But why do companies and employees stick with Excel?
The ‘Excel trap’: Why people keep choosing Excel
Anyone can do it, it is available everywhere
Excel is almost universally available, both at home and in the office, and employees are familiar with it. Together with its very low learning threshold, this makes Excel the tool of choice for quickly editing, studying or visualizing data.
Although some companies use other data tools such as Power BI or Tableau, their use is limited due to their high license fees and complexity. Those employees who do take the heavy training can quickly lose their knowledge due to infrequent use.
Flexible and user-friendly
Excel offers unparalleled flexibility for ad hoc analyses. Users can quickly add new formulas, charts and calculations without technical support.
In many cases, Excel is used to compensate the bad usability of business systems. An example is entering data into a business application which is too slow, making employees prefer to work in Excel first and import data later. Another example is generating ‘unusable’ lists from the business system that does not allow filtering or sorting.
Data silos and inefficient integration
One of the most frequently cited reasons for using Excel is to combine data from unconnected systems. Business systems are usually standard software applications with little or no integration. Moreover, those applications often target specific audiences, invoicing & accounting for Finance, a CRM for Sales and a Product Information System for Marketing. Employees who want to combine and analyse data from these different systems then often prefer to collect the necessary data from each system in one Excel via copy/paste or an import.
For a single, quick analysis, this is justifiable. However, when Excel is used weekly to create dashboards or working documents, the process becomes inefficient, error-prone and not solid.
Why do other tools often fail?
Standard software misses business-specific nuances
Standard business applications are designed to be used by as many companies as possible, which means that company-specific nuances are lost. This affects usability. A company that implements unique processes, for example to differentiate itself from its competitors, will soon run into the limitations or suboptimal performance of these applications. In such cases, employees look for solutions outside the system, with Excel being the obvious choice.

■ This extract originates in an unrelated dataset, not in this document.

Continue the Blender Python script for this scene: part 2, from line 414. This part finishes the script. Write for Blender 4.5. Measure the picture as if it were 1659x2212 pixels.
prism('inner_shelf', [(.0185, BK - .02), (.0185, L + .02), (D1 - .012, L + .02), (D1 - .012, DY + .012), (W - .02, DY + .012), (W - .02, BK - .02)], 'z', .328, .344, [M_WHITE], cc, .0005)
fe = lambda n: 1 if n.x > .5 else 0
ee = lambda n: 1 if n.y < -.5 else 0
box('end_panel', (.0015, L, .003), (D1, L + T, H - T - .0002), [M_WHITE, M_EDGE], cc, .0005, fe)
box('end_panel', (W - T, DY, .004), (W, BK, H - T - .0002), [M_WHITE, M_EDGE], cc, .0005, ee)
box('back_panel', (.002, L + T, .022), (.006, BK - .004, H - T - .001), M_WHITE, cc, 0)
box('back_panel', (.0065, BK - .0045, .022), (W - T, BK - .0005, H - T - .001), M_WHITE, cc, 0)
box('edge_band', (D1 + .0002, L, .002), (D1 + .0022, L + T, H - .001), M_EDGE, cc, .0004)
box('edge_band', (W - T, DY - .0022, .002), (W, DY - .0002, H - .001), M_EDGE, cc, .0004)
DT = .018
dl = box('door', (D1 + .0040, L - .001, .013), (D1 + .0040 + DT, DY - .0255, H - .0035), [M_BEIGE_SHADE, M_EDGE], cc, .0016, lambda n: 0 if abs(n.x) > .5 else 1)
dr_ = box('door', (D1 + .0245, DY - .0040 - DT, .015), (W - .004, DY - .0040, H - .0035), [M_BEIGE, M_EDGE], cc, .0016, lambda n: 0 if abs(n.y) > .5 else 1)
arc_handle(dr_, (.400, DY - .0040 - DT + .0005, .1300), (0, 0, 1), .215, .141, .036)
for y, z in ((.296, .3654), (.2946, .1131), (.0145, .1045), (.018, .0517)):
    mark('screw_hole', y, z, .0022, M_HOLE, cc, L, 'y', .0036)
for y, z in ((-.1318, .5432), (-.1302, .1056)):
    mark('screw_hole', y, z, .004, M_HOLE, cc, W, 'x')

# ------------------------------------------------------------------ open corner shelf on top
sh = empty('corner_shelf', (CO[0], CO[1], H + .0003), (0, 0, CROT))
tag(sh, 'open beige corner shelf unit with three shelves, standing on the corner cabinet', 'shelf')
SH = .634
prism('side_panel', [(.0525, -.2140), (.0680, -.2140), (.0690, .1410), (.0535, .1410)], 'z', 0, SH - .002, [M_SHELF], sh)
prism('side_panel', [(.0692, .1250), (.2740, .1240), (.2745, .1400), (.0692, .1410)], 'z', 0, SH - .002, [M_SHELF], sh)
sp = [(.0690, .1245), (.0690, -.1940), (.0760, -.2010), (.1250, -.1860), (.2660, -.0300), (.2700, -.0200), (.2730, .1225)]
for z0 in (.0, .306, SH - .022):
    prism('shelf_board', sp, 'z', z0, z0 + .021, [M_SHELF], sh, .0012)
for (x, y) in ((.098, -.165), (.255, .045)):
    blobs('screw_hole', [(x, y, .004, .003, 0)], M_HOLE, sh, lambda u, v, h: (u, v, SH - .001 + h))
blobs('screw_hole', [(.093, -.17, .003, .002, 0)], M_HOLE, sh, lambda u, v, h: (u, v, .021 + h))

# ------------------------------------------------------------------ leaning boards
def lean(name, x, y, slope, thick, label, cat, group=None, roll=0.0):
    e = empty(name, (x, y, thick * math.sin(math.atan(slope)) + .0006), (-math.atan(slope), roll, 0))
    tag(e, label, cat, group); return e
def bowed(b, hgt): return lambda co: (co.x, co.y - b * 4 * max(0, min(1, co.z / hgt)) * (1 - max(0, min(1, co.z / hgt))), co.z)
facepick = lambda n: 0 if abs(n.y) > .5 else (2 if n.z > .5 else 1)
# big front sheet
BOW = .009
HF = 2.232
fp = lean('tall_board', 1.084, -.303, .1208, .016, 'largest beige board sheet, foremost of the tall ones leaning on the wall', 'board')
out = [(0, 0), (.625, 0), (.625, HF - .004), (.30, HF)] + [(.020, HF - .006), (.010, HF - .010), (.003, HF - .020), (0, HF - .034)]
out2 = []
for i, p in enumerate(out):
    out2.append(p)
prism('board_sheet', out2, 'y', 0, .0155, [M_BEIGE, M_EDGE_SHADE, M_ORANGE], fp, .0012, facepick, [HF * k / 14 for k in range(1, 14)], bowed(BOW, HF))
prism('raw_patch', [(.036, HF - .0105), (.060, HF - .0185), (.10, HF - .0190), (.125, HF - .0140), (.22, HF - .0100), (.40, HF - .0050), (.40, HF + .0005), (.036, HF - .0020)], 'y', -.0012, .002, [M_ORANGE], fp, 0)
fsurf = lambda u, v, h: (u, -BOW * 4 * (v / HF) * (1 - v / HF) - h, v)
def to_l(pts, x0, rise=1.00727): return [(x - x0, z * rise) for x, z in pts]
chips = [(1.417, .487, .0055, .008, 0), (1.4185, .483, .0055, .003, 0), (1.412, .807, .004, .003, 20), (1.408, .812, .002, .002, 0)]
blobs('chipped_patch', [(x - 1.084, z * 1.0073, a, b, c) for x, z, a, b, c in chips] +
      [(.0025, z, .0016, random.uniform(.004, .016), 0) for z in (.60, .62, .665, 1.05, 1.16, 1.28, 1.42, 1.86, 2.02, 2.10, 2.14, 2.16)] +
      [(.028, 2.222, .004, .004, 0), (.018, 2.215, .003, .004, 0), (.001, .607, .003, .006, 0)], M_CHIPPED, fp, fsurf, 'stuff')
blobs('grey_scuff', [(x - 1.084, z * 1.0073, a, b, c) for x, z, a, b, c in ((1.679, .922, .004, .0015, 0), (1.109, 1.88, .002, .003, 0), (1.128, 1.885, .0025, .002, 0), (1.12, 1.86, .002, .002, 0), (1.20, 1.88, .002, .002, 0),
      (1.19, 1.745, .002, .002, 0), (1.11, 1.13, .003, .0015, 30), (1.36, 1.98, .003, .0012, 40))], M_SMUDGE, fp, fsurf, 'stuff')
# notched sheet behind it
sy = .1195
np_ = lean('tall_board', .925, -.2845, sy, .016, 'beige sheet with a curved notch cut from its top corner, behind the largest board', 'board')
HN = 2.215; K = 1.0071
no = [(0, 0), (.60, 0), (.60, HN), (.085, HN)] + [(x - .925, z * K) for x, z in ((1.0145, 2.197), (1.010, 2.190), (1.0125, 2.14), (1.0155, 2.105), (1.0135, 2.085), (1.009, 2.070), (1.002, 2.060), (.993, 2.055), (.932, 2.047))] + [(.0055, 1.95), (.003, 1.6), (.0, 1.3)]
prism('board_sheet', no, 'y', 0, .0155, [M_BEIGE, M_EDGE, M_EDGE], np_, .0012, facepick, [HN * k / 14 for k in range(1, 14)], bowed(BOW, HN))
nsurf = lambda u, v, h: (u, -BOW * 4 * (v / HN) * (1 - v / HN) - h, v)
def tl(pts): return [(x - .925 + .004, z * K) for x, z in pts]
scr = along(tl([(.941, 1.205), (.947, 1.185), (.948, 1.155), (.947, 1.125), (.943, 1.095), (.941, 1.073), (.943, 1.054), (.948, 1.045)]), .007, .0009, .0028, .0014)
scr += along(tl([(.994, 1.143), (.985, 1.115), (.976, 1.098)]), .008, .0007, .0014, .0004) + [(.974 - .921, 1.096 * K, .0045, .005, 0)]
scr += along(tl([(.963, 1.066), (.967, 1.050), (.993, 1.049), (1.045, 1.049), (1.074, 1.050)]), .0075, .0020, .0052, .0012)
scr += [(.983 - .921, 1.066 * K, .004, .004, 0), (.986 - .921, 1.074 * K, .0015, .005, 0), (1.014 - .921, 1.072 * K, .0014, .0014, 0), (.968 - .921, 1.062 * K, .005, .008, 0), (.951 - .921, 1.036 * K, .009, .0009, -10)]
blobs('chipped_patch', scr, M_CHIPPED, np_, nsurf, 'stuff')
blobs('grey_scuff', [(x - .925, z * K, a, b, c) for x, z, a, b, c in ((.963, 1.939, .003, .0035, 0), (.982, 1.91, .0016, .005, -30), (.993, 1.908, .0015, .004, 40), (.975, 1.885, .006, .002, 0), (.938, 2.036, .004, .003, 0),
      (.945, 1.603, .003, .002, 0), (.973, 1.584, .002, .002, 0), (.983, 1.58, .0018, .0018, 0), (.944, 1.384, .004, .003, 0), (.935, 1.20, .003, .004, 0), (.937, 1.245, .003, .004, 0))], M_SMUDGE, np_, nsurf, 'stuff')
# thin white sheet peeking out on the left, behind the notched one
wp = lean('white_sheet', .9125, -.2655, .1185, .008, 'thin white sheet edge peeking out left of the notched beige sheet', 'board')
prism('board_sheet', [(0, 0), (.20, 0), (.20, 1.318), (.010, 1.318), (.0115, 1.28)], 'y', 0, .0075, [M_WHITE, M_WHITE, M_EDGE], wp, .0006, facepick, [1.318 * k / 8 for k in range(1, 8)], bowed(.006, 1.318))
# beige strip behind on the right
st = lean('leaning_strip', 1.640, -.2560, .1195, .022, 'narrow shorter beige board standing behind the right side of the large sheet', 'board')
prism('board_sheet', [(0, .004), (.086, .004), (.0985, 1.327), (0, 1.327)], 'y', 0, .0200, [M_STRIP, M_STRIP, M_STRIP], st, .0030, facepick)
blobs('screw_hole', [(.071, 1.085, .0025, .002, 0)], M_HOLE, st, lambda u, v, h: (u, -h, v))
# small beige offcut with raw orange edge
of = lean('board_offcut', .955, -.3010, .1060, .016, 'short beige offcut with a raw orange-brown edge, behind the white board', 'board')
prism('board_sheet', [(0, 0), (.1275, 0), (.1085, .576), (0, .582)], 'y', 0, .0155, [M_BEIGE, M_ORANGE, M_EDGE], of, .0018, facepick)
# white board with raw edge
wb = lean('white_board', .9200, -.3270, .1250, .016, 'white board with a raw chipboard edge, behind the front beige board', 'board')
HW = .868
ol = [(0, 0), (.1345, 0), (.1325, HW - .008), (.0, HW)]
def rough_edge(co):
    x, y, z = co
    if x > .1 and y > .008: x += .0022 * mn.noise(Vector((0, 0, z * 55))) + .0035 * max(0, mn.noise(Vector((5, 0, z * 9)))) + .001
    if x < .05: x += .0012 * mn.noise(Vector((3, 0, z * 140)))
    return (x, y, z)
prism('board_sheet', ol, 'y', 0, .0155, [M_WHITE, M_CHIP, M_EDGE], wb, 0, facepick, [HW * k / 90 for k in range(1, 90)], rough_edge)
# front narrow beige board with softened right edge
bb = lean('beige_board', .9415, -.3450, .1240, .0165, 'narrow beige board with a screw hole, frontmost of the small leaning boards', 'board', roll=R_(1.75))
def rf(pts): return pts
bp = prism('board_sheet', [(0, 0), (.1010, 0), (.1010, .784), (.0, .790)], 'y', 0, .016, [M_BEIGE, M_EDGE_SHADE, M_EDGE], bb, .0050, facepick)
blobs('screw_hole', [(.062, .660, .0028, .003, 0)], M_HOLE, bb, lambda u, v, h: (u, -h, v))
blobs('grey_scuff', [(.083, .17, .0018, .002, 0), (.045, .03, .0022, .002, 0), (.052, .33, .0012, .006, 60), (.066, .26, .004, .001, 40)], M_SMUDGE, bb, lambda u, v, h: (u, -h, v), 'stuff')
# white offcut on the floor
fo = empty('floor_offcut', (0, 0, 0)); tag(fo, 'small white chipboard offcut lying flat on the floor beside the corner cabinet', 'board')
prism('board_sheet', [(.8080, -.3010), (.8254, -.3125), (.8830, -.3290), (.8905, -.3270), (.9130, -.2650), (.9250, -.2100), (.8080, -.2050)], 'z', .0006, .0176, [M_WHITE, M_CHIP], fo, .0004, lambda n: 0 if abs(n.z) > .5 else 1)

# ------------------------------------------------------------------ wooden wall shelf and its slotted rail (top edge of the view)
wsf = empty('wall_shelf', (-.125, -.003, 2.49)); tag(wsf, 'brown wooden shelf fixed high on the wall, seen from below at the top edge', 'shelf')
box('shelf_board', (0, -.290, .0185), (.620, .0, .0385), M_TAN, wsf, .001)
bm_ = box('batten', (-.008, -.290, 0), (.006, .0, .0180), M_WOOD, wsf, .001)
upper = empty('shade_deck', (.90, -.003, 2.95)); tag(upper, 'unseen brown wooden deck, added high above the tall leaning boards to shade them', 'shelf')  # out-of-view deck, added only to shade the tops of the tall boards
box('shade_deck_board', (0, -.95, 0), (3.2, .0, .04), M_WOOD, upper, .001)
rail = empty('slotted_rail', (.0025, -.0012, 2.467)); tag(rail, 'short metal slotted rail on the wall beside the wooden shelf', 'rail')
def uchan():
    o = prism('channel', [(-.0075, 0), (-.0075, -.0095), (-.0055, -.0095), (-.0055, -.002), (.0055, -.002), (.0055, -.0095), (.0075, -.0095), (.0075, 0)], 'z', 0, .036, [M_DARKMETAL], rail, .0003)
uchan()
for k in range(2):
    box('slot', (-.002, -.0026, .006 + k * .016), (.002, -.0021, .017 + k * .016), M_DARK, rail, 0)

Cost and complexity of BI tools
At the other end of the spectrum lie data tools such as Power BI and Tableau. They require significant set-up investments and annual licences per user. For large companies with specialised staff and complex data needs, such tools are quite often cost-effective. Although, in reality, they also turn to external consultants to set up dashboards and data reports. Smaller companies with limited needs and little variation in reporting tend to stick to Excel because of its cost efficiency and simplicity.
Conclusion
Excel is a powerful and flexible tool for ad hoc analysis, but structural use of it can be a sign of potential for improvements in existing business process automation. It often indicates inefficiency, error risks and a lack of integration between systems. Taking these signals serious, companies can move toward solutions that are more robust and increase efficiency at the same time. Custom software can play a significant role in achieving this by integrating standard systems and providing missing functionalities.